TASK STATEMENT
Begin with the first line of the listing and quote every line through the one containing "scene.view_settings.exposure = 0.0"; give only those lines.

RECORDS SHOWN
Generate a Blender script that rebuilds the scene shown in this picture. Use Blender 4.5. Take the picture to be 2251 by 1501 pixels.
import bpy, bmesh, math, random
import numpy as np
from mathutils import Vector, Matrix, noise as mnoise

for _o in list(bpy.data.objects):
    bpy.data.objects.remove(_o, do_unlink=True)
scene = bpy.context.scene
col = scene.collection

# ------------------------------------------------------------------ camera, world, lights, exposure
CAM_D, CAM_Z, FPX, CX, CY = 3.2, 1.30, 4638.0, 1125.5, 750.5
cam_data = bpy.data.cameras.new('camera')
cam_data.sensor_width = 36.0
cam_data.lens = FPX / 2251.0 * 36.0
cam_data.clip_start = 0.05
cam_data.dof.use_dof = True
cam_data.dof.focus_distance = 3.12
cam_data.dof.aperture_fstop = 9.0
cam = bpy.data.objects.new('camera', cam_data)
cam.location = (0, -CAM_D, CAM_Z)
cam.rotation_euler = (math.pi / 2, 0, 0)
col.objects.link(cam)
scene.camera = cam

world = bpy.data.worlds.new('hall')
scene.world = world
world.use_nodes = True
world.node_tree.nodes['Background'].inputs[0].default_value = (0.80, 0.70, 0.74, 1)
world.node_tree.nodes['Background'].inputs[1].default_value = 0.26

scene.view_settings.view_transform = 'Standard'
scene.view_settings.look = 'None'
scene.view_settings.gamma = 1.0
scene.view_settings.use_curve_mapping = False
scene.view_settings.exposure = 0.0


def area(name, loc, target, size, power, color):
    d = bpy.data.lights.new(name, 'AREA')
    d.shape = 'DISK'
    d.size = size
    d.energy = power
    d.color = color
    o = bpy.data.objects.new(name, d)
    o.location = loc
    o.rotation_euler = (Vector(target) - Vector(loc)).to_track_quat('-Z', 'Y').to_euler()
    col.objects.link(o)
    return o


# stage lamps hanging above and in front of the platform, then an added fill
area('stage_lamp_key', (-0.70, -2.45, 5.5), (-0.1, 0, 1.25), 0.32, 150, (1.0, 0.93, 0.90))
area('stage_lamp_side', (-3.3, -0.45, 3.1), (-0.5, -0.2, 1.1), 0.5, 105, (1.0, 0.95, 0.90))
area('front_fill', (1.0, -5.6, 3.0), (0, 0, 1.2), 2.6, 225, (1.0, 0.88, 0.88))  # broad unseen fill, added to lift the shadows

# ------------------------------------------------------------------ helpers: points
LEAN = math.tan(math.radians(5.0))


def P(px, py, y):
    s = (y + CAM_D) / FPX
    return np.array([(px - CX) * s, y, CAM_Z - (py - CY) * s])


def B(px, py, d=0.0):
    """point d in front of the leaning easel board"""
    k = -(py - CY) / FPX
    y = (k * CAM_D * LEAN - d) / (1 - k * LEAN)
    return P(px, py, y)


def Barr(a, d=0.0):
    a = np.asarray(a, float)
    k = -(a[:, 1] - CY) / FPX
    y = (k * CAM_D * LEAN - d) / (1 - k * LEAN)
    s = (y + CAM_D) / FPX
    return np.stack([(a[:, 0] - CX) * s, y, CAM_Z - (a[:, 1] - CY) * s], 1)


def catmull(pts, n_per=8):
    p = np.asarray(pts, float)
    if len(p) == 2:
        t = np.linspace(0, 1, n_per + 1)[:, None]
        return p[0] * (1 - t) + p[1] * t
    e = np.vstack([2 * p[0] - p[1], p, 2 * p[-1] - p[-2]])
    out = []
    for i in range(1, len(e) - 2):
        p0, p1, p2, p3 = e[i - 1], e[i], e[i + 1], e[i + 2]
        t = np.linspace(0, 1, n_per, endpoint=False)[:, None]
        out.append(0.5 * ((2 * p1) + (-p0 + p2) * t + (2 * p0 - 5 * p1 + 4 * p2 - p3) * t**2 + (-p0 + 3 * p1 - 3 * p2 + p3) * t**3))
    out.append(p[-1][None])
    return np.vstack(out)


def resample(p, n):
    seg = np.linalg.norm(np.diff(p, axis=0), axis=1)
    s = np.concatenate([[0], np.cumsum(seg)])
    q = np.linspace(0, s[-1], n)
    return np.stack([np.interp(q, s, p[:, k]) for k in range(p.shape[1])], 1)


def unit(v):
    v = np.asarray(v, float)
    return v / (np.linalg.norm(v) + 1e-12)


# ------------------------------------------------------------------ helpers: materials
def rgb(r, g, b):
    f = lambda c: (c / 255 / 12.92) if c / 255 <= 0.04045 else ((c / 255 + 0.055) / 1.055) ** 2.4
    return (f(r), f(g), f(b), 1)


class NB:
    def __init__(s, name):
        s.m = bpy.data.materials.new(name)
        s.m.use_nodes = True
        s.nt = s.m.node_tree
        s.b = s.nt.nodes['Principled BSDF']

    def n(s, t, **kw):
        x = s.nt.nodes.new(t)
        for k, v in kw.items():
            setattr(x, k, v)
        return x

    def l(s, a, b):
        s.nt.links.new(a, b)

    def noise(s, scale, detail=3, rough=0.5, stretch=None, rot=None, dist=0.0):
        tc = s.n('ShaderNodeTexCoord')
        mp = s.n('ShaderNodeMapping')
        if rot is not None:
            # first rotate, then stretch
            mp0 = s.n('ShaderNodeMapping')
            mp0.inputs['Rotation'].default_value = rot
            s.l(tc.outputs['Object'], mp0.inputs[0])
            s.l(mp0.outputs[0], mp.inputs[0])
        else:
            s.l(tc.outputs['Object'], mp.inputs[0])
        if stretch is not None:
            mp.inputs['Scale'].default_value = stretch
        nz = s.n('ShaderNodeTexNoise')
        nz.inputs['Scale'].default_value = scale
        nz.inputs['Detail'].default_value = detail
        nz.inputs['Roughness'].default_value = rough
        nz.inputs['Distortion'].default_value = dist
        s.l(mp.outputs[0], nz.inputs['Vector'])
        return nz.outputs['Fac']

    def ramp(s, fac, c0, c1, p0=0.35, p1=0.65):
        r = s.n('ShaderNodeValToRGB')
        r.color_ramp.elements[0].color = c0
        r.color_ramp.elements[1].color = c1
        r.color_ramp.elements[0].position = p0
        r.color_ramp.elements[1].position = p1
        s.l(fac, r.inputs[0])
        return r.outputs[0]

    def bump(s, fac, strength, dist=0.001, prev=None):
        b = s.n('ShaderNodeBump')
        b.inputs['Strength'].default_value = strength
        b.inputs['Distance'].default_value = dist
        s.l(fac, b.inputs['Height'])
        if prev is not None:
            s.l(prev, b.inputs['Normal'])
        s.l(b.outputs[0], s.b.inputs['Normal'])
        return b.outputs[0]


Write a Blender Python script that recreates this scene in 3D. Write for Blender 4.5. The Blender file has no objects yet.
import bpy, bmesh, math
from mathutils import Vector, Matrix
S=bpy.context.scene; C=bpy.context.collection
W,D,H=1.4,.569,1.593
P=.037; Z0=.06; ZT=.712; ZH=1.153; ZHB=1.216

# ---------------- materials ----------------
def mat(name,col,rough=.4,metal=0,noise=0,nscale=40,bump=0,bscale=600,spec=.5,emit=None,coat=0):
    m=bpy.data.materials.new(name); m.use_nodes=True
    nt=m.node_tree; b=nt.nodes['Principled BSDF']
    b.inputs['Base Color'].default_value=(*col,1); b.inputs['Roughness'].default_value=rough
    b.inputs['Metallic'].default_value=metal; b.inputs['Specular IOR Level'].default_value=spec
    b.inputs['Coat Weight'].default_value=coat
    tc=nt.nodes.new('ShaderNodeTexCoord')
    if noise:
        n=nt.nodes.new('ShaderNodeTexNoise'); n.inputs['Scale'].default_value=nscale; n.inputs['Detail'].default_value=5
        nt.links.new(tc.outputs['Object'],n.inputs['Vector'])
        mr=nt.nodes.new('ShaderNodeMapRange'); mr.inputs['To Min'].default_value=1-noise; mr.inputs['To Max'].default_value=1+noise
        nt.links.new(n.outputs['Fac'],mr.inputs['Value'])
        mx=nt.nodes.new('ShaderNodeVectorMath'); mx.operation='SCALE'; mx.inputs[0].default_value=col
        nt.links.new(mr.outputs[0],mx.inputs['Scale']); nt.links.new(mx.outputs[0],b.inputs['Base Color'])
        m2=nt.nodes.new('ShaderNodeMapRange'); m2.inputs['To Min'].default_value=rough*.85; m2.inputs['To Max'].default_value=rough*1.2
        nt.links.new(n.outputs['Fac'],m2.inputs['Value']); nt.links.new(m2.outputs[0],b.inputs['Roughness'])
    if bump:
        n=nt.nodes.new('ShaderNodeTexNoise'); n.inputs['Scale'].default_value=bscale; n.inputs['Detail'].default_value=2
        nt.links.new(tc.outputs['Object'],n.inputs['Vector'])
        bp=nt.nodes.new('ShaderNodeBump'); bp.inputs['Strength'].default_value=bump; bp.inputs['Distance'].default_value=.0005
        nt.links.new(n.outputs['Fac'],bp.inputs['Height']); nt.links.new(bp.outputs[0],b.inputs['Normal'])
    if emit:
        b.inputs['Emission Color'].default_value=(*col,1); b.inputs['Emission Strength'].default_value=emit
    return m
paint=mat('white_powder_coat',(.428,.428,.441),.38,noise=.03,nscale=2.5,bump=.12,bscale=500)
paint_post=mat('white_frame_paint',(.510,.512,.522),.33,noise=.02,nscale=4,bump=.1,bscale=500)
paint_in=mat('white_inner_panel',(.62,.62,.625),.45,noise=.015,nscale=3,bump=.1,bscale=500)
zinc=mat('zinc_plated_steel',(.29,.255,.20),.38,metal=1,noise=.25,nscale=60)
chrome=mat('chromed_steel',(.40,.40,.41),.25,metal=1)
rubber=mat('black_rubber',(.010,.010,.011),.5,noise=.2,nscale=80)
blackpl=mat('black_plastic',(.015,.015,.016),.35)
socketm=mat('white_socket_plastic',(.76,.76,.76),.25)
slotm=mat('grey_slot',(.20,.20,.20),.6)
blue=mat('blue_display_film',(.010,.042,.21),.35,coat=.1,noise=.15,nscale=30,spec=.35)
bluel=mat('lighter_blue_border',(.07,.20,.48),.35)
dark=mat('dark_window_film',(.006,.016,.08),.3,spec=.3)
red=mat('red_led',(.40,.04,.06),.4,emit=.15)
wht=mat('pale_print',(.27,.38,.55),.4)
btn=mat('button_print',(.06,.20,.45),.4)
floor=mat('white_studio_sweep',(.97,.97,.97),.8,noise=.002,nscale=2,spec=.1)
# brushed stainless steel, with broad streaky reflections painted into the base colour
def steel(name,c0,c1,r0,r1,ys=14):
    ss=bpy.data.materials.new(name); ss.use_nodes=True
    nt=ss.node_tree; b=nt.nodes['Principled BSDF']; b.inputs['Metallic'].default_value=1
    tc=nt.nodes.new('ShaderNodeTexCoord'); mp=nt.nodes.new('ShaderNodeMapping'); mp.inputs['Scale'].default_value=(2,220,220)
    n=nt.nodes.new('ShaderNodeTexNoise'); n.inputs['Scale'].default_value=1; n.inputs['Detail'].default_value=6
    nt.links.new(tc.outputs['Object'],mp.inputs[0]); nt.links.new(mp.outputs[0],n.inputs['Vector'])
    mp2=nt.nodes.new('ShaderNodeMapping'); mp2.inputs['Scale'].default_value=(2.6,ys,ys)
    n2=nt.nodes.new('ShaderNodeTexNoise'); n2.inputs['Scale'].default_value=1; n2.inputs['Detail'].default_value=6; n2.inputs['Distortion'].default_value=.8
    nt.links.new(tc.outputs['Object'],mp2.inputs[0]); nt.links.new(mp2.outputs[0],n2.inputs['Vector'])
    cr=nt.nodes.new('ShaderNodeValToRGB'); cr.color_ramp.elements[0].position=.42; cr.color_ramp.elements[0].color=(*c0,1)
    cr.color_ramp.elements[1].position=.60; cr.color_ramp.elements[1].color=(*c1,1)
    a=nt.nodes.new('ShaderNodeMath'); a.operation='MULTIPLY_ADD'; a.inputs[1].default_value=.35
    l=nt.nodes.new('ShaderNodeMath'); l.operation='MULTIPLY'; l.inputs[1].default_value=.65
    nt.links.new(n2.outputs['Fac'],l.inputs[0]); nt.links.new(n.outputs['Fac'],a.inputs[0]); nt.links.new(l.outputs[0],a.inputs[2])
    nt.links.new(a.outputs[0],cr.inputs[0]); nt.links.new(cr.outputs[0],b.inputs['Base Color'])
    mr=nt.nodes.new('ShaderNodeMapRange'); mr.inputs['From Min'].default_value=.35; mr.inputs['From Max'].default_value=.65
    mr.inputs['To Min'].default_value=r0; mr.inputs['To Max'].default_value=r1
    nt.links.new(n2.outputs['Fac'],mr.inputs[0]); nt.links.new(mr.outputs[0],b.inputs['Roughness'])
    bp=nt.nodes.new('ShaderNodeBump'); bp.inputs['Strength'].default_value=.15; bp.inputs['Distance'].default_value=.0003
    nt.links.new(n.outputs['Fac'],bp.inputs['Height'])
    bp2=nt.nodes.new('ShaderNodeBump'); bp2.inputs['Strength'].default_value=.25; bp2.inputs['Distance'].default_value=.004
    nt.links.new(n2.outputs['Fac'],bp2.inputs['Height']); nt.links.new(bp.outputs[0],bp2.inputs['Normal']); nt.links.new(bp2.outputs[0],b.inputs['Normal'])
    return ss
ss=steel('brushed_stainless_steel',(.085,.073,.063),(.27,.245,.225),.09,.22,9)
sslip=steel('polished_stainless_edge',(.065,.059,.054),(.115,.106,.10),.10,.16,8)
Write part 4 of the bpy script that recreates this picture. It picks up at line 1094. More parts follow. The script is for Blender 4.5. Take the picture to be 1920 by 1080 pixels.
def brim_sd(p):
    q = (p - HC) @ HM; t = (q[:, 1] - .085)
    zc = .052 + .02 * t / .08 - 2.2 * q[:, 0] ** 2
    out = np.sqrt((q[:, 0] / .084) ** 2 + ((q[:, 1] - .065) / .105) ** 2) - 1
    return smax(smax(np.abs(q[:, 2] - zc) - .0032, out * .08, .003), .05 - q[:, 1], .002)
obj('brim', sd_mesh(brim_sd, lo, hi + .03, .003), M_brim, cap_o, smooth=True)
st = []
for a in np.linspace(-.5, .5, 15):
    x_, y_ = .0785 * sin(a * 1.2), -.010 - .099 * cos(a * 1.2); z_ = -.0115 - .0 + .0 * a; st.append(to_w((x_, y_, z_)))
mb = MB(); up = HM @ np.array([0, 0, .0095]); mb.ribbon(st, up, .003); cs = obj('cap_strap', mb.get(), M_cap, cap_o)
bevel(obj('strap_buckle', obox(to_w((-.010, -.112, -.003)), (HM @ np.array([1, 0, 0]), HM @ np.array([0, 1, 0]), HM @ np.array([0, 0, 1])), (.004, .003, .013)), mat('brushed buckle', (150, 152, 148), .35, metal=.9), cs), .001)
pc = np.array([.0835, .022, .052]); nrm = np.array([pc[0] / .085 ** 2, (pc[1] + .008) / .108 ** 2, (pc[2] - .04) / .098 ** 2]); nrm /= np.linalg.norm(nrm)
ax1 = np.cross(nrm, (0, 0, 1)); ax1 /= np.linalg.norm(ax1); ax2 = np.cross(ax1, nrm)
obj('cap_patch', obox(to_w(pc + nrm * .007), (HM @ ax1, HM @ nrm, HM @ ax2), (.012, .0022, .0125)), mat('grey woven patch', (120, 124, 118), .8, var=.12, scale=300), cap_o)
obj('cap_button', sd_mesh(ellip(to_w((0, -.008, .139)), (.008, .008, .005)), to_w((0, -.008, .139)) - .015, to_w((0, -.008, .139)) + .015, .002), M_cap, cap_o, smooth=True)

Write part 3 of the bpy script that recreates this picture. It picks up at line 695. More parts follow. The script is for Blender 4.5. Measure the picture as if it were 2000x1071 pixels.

RESULT
Generate a Blender script that rebuilds the scene shown in this picture. Use Blender 4.5. Take the picture to be 2251 by 1501 pixels.
import bpy, bmesh, math, random
import numpy as np
from mathutils import Vector, Matrix, noise as mnoise

for _o in list(bpy.data.objects):
    bpy.data.objects.remove(_o, do_unlink=True)
scene = bpy.context.scene
col = scene.collection

# ------------------------------------------------------------------ camera, world, lights, exposure
CAM_D, CAM_Z, FPX, CX, CY = 3.2, 1.30, 4638.0, 1125.5, 750.5
cam_data = bpy.data.cameras.new('camera')
cam_data.sensor_width = 36.0
cam_data.lens = FPX / 2251.0 * 36.0
cam_data.clip_start = 0.05
cam_data.dof.use_dof = True
cam_data.dof.focus_distance = 3.12
cam_data.dof.aperture_fstop = 9.0
cam = bpy.data.objects.new('camera', cam_data)
cam.location = (0, -CAM_D, CAM_Z)
cam.rotation_euler = (math.pi / 2, 0, 0)
col.objects.link(cam)
scene.camera = cam

world = bpy.data.worlds.new('hall')
scene.world = world
world.use_nodes = True
world.node_tree.nodes['Background'].inputs[0].default_value = (0.80, 0.70, 0.74, 1)
world.node_tree.nodes['Background'].inputs[1].default_value = 0.26

scene.view_settings.view_transform = 'Standard'
scene.view_settings.look = 'None'
scene.view_settings.gamma = 1.0
scene.view_settings.use_curve_mapping = False
scene.view_settings.exposure = 0.0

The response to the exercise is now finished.